You may find this post a little strange coming from me, an Internet marketer, but I would like to show you how you can quit worrying about making "fast money," "easy money," "money from home," "money from the Internet" or "money while you sleep." Now, invest as if food, farms and fertility mattered, as it does.
Slow Money Principles
In order to enhance food security, food safety and food access; improve nutrition and health; promote cultural, ecological and economic diversity; and accelerate the transition from an economy based on extraction and consumption to an economy based on preservation and restoration, we do hereby affirm the following Principles:
- We must bring money back down to earth.
- There is such a thing as money that is too fast, companies that are too big, finance that is too complex. Therefore, we must slow our money down -- not all of it, of course, but enough to matter.
- The 20th Century was the era of Buy Low/Sell High and Wealth Now/Philanthropy Later—what one venture capitalist called “the largest legal accumulation of wealth in history.” The 21st Century will be the era of nurture capital, built around principles of carrying capacity, care of the commons, sense of place and non-violence.

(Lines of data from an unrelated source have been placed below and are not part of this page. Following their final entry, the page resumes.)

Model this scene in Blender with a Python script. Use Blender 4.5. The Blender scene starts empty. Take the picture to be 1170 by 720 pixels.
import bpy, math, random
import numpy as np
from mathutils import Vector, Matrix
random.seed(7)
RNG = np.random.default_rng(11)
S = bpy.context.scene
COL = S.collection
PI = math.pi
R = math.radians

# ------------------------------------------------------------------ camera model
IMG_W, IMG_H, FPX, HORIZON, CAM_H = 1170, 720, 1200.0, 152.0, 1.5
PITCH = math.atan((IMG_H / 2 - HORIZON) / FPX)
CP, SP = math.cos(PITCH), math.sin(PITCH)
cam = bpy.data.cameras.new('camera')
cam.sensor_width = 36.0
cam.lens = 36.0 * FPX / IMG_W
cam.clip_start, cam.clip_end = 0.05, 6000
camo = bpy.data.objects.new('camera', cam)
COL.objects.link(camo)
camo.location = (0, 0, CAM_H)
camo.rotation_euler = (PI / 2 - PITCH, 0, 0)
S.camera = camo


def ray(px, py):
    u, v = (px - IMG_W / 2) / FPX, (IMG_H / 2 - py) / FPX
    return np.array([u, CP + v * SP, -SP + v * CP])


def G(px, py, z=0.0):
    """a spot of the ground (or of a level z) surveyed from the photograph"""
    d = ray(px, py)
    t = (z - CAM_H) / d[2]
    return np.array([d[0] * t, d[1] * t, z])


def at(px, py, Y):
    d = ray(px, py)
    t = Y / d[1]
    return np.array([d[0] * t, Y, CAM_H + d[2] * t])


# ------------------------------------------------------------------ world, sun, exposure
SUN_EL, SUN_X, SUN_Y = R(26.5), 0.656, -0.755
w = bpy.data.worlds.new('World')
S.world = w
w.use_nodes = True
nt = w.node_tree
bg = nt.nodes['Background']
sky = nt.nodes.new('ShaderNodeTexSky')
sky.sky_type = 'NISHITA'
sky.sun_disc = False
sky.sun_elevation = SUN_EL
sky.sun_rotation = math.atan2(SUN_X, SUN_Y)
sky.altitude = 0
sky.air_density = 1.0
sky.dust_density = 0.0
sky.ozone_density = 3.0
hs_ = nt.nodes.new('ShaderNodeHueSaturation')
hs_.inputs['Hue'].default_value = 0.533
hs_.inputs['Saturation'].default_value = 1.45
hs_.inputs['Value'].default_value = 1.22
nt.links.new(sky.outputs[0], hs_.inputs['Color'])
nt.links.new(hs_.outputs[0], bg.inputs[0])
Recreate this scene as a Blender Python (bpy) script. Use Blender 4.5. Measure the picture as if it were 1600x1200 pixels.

- We must learn to invest as if food, farms and fertility mattered. We must connect investors to the places where they live, creating vital relationships and new sources of capital for small food enterprises.
- Let us celebrate the new generation of entrepreneurs, consumers and investors who are showing the way from Making A Killing to Making a Living.
- Paul Newman said, "I just happen to think that in life we need to be a little like the farmer who puts back into the soil what he takes out."
What would the world be like if :
- we invested 50% of our assets within 50 miles of where we live?
- there were a new generation of companies that gave away 50% of their profits?
- there were 50% more organic matter in our soil 50 years from now?
Visit the Slow Money Alliance website for more information and to sign the principles. Become part of the emerging network, working to improve the health of local food systems and the economy.
Inquiries into the Nature of Slow Money, written by Woody Tasch, presents the philosophy, strategy and mechanics for bringing money back down to earth . . . Step toward a financial system that serves people and place as much at it serves industry sectors and markets.
I believe that Slow Money may save us all. What do you think?